* What is needed *
Reproduce nothing but the lines from the start of the material through the line that includes "bg.inputs[1].default_value = 1.0", both ends included, and omit every picture.

* Data provided *
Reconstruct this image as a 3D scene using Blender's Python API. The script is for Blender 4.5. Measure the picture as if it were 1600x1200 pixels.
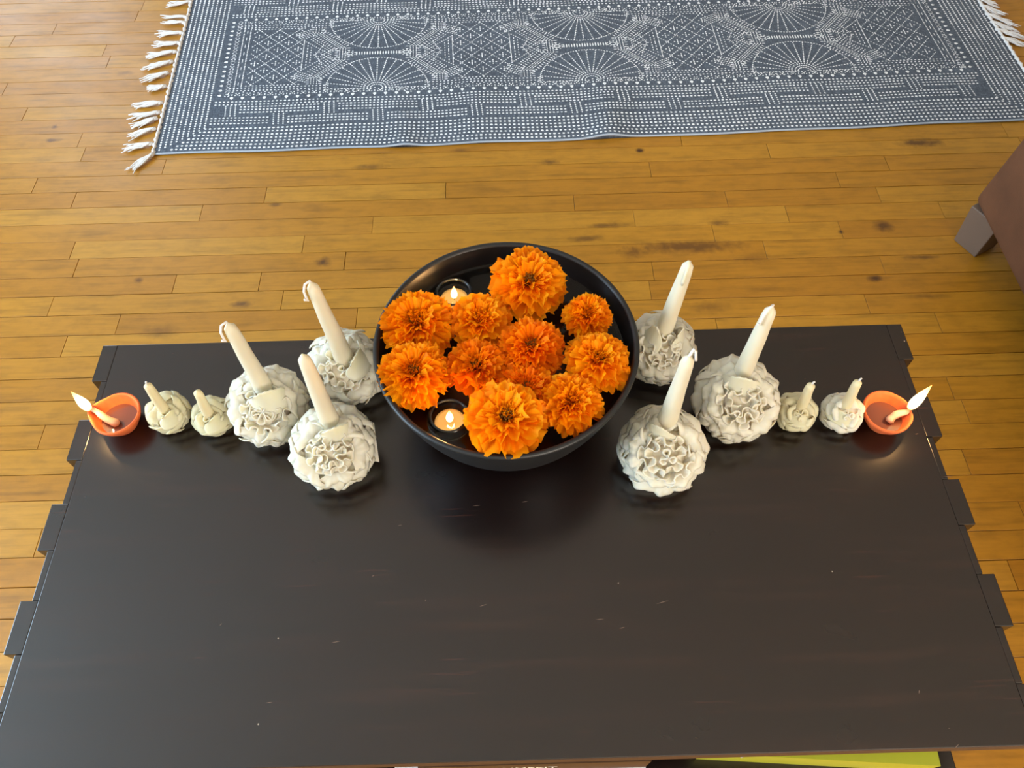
import bpy, bmesh, math, random
from math import pi, sin, cos, radians
from mathutils import Vector, Matrix, noise

for o in list(bpy.data.objects):
    bpy.data.objects.remove(o)
scene = bpy.context.scene
COL = scene.collection

# ------------------------------------------------------------------ camera
H = 0.42                                   # table height; the floor is z = 0
CAM = Vector((0.00722434, -0.09940391, 0.85250738 + H))
PITCH, YAW, ROLL, FPX = 0.998876839, -0.00654642, -0.02184325, 1199.3613
def camera_axes():
    cp, sp = cos(PITCH), sin(PITCH)
    rz = Matrix.Rotation(YAW, 3, 'Z')
    f = rz @ Vector((0, cp, -sp)); u = rz @ Vector((0, sp, cp)); r = rz @ Vector((1, 0, 0))
    c, s = cos(ROLL), sin(ROLL)
    return c * r + s * u, -s * r + c * u, f
AR, AU, AF = camera_axes()
cam_data = bpy.data.cameras.new('camera')
cam_data.sensor_width = 36.0
cam_data.lens = 36.0 * FPX / 1600.0
cam_data.clip_start = 0.02
cam = bpy.data.objects.new('camera', cam_data)
COL.objects.link(cam)
m = Matrix((AR, AU, -AF)).transposed().to_4x4()
m.translation = CAM
cam.matrix_world = m
scene.camera = cam

# ------------------------------------------------------------------ world, daylight, exposure
world = bpy.data.worlds.new('daylight_sky')
scene.world = world
world.use_nodes = True
bg = world.node_tree.nodes['Background']
bg.inputs[0].default_value = (0.72, 0.84, 1.0, 1)
bg.inputs[1].default_value = 1.0

def area(name, loc, rot, sx, sy, power, col):
    l = bpy.data.lights.new(name, 'AREA')
    l.shape = 'RECTANGLE'; l.size = sx; l.size_y = sy; l.energy = power; l.color = col
    o = bpy.data.objects.new(name, l); o.location = loc; o.rotation_euler = rot
    COL.objects.link(o)
    return o
RX0, RX1, RY0, RY1, RZ = -3.4, 3.3, -2.6, 4.05, 2.65      # the room
WL = (-1.3, 1.1, 0.75, 2.50)                              # window in the left wall: y0 y1 z0 z1
WF = (-3.15, -2.02, 0.35, 2.50)                           # window in the far wall: x0 x1 z0 z1
WB = (0.6, 2.6, 0.8, 2.3)                                 # opening added for warm fill behind the camera: x0 x1 z0 z1
area('window_daylight_side', (RX0 - 0.02, (WL[0] + WL[1]) / 2, (WL[2] + WL[3]) / 2), (0, radians(-90), 0),
     WL[3] - WL[2], WL[1] - WL[0], 190, (0.56, 0.79, 1.0))
area('window_daylight_far', ((WF[0] + WF[1]) / 2, RY1 + 0.02, (WF[2] + WF[3]) / 2), (radians(-90), 0, 0),
     WF[1] - WF[0], WF[3] - WF[2], 26, (0.72, 0.86, 1.0))
area('added_warm_fill_back', ((WB[0] + WB[1]) / 2, RY0 - 0.02, (WB[2] + WB[3]) / 2), (radians(90), 0, 0),
     WB[1] - WB[0], WB[3] - WB[2], 88, (1.0, 0.90, 0.76))  # unseen fill light, added to lift the darker right side of the room

vs = scene.view_settings
vs.view_transform = 'Standard'
vs.look = 'None'
vs.gamma = 1.0
vs.use_curve_mapping = False
vs.exposure = 0.2

# ------------------------------------------------------------------ helpers
def at(px, py, z):
    """world point on height z that the photograph shows at (px, py)"""
    d = AF + AR * ((px - 800) / FPX) + AU * ((600 - py) / FPX)
    return CAM + d * ((z - CAM.z) / d.z)

def upright(bx, by, zb, tx, ty):
    """foot at height zb under (bx,by) and the top over it, seen at (tx,ty): least leaning"""
    b = at(bx, by, zb)
    best = None
    for i in range(4, 400):
        t = at(tx, ty, zb + i * 0.001)
        e = (t.xy - b.xy).length
        if best is None or e < best[0]:
            best = (e, t)
    return b, best[1]

WM = {}
def wm(o):
    return WM.get(o.name, Matrix.Identity(4))
def adopt(o, parent, M=None):
    M = M or Matrix.Identity(4)
    if parent is not None:
        o.parent = parent
        o.matrix_parent_inverse = wm(parent).inverted()
    o.matrix_basis = M
    WM[o.name] = M
    return o
def link(name, mesh, mat=None, parent=None, M=None):
    o = bpy.data.objects.new(name, mesh)
    COL.objects.link(o)
    if mat and not mesh.materials:
        mesh.materials.append(mat)
    return adopt(o, parent, M)
def mk(name, verts, faces, mat, parent=None, smooth=True, M=None):
    me = bpy.data.meshes.new(name)
    me.from_pydata([tuple(v) for v in verts], [], faces)
    me.update()
    if smooth:
        me.polygons.foreach_set('use_smooth', [True] * len(me.polygons))
    return link(name, me, mat, parent, M)
def empty(name, loc, label=None, cat=None, group=None):
    o = bpy.data.objects.new(name, None)
    o.empty_display_size = 0.02
    COL.objects.link(o)
    M = Matrix.Translation(loc)
    adopt(o, None, M)
    tag(o, label, cat, group)
    return o
def tag(o, label=None, cat=None, group=None, kind=None):
    if label: o['label'] = label
    if cat: o['category'] = cat
    if group: o['group'] = group
    if kind: o['kind'] = kind
    return o

class MB:
    def __init__(self):
        self.v = []; self.f = []
    def add(self, v, f):
        n = len(self.v)
        self.v += [tuple(p) for p in v]
        self.f += [tuple(i + n for i in g) for g in f]
        return self
    def box(self, x0, x1, y0, y1, z0, z1):
        v = [(x, y, z) for z in (z0, z1) for y in (y0, y1) for x in (x0, x1)]
        return self.add(v, [(0, 2, 3, 1), (4, 5, 7, 6), (0, 1, 5, 4), (2, 6, 7, 3), (0, 4, 6, 2), (1, 3, 7, 5)])
    def lathe(self, prof, n=48, c=(0, 0, 0), fn=None, cap=True):
        """prof: (r, z) list from outside bottom round to inside"""
        v = []; f = []
        for r, z in prof:
            for k in range(n):
                a = 2 * pi * k / n
                rr, zz = (r, z) if fn is None else fn(r, z, a)
                v.append((c[0] + rr * cos(a), c[1] + rr * sin(a), c[2] + zz))
        for j in range(len(prof) - 1):
            for k in range(n):
                a, b = j * n + k, j * n + (k + 1) % n
                f.append((a, b, b + n, a + n))
        if cap and prof[0][0] > 1e-5: f.append(tuple(range(n))[::-1])
        if cap and prof[-1][0] > 1e-5: f.append(tuple((len(prof) - 1) * n + k for k in range(n)))
        return self.add(v, f)
    def tube(self, pts, rads, n=8, cap=True):
        pts = [Vector(p) for p in pts]
        if not hasattr(rads, '__len__'): rads = [rads] * len(pts)
        v = []; f = []
        t0 = (pts[1] - pts[0]).normalized()
        ref = Vector((0, 0, 1)) if abs(t0.z) < 0.9 else Vector((1, 0, 0))
        x = t0.cross(ref).normalized()
        for i, p in enumerate(pts):
            t = (pts[min(i + 1, len(pts) - 1)] - pts[max(i - 1, 0)]).normalized()
            x = (x - t * x.dot(t)).normalized()
            y = t.cross(x)
            for k in range(n):
                a = 2 * pi * k / n
                v.append(p + (x * cos(a) + y * sin(a)) * rads[i])
        for i in range(len(pts) - 1):
            for k in range(n):
                a, b = i * n + k, i * n + (k + 1) % n
                f.append((a, b, b + n, a + n))
        if cap:
            f.append(tuple(range(n))[::-1]); f.append(tuple((len(pts) - 1) * n + k for k in range(n)))
        return self.add(v, f)
    def grid(self, fn, nu, nv):
        v = [fn(i / nu, j / nv) for j in range(nv + 1) for i in range(nu + 1)]
        f = [(j * (nu + 1) + i, j * (nu + 1) + i + 1, (j + 1) * (nu + 1) + i + 1, (j + 1) * (nu + 1) + i) for j in range(nv) for i in range(nu)]
        return self.add(v, f)
    def build(self, name, mat, parent=None, smooth=True, M=None):
        return mk(name, self.v, self.f, mat, parent, smooth, M)

def bevelled(o, w=0.002, seg=2):
    b = o.modifiers.new('edge', 'BEVEL'); b.width = w; b.segments = seg; b.limit_method = 'ANGLE'; b.angle_limit = radians(40)
    return o

# ------------------------------------------------------------------ materials
def srgb(r, g, b):
    f = lambda c: (c / 255) / 12.92 if c / 255 <= 0.04045 else ((c / 255 + 0.055) / 1.055) ** 2.4
    return (f(r), f(g), f(b), 1)
def mat(name, col, rough=0.5, **kw):
    m = bpy.data.materials.new(name); m.use_nodes = True
    p = m.node_tree.nodes['Principled BSDF']
    p.inputs['Base Color'].default_value = col
    p.inputs['Roughness'].default_value = rough
    for k, v in kw.items():
        p.inputs[k.replace('_', ' ')].default_value = v
    return m
def P(m): return m.node_tree.nodes['Principled BSDF']
class NT:
    def __init__(self, m): self.t = m.node_tree
    def n(self, typ, **kw):
        n = self.t.nodes.new(typ)
        for k, v in kw.items(): setattr(n, k, v)
        return n
    def l(self, a, b): self.t.links.new(a, b)
    def noise(self, vec, scale, detail=4, rough=0.55):
        n = self.n('ShaderNodeTexNoise'); n.inputs['Scale'].default_value = scale
        n.inputs['Detail'].default_value = detail; n.inputs['Roughness'].default_value = rough
        self.l(vec, n.inputs['Vector']); return n.outputs['Fac']
    def mapping(self, vec, scale=(1, 1, 1), loc=None):
        n = self.n('ShaderNodeMapping'); n.inputs['Scale'].default_value = scale
        self.l(vec, n.inputs['Vector'])
        if loc is not None: self.l(loc, n.inputs['Location'])
        return n.outputs['Vector']
    def ramp(self, fac, stops):
        n = self.n('ShaderNodeValToRGB'); e = n.color_ramp.elements
        while len(e) < len(stops): e.new(0.5)
        for i, (p, c) in enumerate(stops):
            e[i].position = p; e[i].color = c if len(c) == 4 else (*c, 1)
        self.l(fac, n.inputs['Fac']); return n.outputs['Color']
    def mix(self, fac, a, b, mode='MIX'):
        n = self.n('ShaderNodeMix', data_type='RGBA', blend_type=mode)
        for s, x in ((n.inputs[0], fac), (n.inputs[6], a), (n.inputs[7], b)):
            if isinstance(x, (int, float)): s.default_value = x
            elif isinstance(x, tuple): s.default_value = x
            else: self.l(x, s)
        return n.outputs[2]
    def bump(self, h, strength, dist, m):
        n = self.n('ShaderNodeBump'); n.inputs['Strength'].default_value = strength; n.inputs['Distance'].default_value = dist
        self.l(h, n.inputs['Height']); self.l(n.outputs['Normal'], P(m).inputs['Normal'])
G = lambda v: (v, v, v, 1)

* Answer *
Reconstruct this image as a 3D scene using Blender's Python API. The script is for Blender 4.5. Measure the picture as if it were 1600x1200 pixels.
import bpy, bmesh, math, random
from math import pi, sin, cos, radians
from mathutils import Vector, Matrix, noise

for o in list(bpy.data.objects):
    bpy.data.objects.remove(o)
scene = bpy.context.scene
COL = scene.collection

# ------------------------------------------------------------------ camera
H = 0.42                                   # table height; the floor is z = 0
CAM = Vector((0.00722434, -0.09940391, 0.85250738 + H))
PITCH, YAW, ROLL, FPX = 0.998876839, -0.00654642, -0.02184325, 1199.3613
def camera_axes():
    cp, sp = cos(PITCH), sin(PITCH)
    rz = Matrix.Rotation(YAW, 3, 'Z')
    f = rz @ Vector((0, cp, -sp)); u = rz @ Vector((0, sp, cp)); r = rz @ Vector((1, 0, 0))
    c, s = cos(ROLL), sin(ROLL)
    return c * r + s * u, -s * r + c * u, f
AR, AU, AF = camera_axes()
cam_data = bpy.data.cameras.new('camera')
cam_data.sensor_width = 36.0
cam_data.lens = 36.0 * FPX / 1600.0
cam_data.clip_start = 0.02
cam = bpy.data.objects.new('camera', cam_data)
COL.objects.link(cam)
m = Matrix((AR, AU, -AF)).transposed().to_4x4()
m.translation = CAM
cam.matrix_world = m
scene.camera = cam

# ------------------------------------------------------------------ world, daylight, exposure
world = bpy.data.worlds.new('daylight_sky')
scene.world = world
world.use_nodes = True
bg = world.node_tree.nodes['Background']
bg.inputs[0].default_value = (0.72, 0.84, 1.0, 1)
bg.inputs[1].default_value = 1.0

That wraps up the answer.